Christophe Conte nous rappelle aussi qu’ils furent un grand groupe. Certes, le Ska Two Tone en est bien le point de départ, et en quelque sorte le pivot. Remercions l’immense providence de l’émergence simultanée de The Specials à Coventry et de Madness dans la capitale anglaise. Ils réinventèrent leur passion pour le ska dans la marmite punk (The Jam fit de même avec l’héritage Mod, de la Motown aux Kinks). Et ils s’en émancipèrent progressivement — les compositions plus pop de Madness demeurent trop mésestimées, tel Michael Caine. Suggs ira même à Liverpool, pendant une pause du groupe dans les années 80, produire The Farm et leur mythique Spartacus (1991), réapprenant à s’enjailler avec eux en gobant quelques pilules étranges.

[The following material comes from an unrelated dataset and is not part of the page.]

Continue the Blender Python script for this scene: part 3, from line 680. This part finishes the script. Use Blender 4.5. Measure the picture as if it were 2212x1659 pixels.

The Specials et Madness surent se reconnaître frères. Suggs raconte ainsi dans le documentaire comment, après les avoir vus pour la première fois à Londres, Jerry Dammers finit par dormir sur le canapé du salon de sa mère, faute d’avoir su séduire une jeune fille locale avec ses dents manquantes. Toutefois, The Specials étaient dominés par deux égos (Terry Hall et Jerry Dammers), quand Madness demeura avant tout animé par un esprit de gang. Et un sens inné du théâtral. Il suffit de revoir la chorégraphie sur leur version de Swan Lake (une idée d’ailleurs puisée dans une précédente adaptation emblématique du skinhead reggae par les Montego Melon).
Avec quelques autres comparses (The Beat, The Selecter, etc.), ils firent danser une perfide Albion qui s’offrait à Margaret Thatcher et basculait dans la violence sociale (hooliganisme) et politique (montée de l’extrême droite). Une grosse partie du mouvement skinhead prenait alors un mauvais tournant, et Suggs s’étonne encore de ces boot boys qui lançaient des saluts nazis dans leurs concerts, au regard de ce qu’ils jouaient et représentaient. Il était, cela dit, bien placé pour le savoir, au vu de son amitié de jeunesse avec Ian Stuart Donaldson, leader de Skrewdriver, formation Oi! qui basculera dans le néo-nazisme.
Pour saisir cette période, s’impose toujours le visionnage de leur film Take It or Leave It. Mais surtout, je vous laisse consulter du documentaire de Christophe Conte en replay sur le site d’Arte.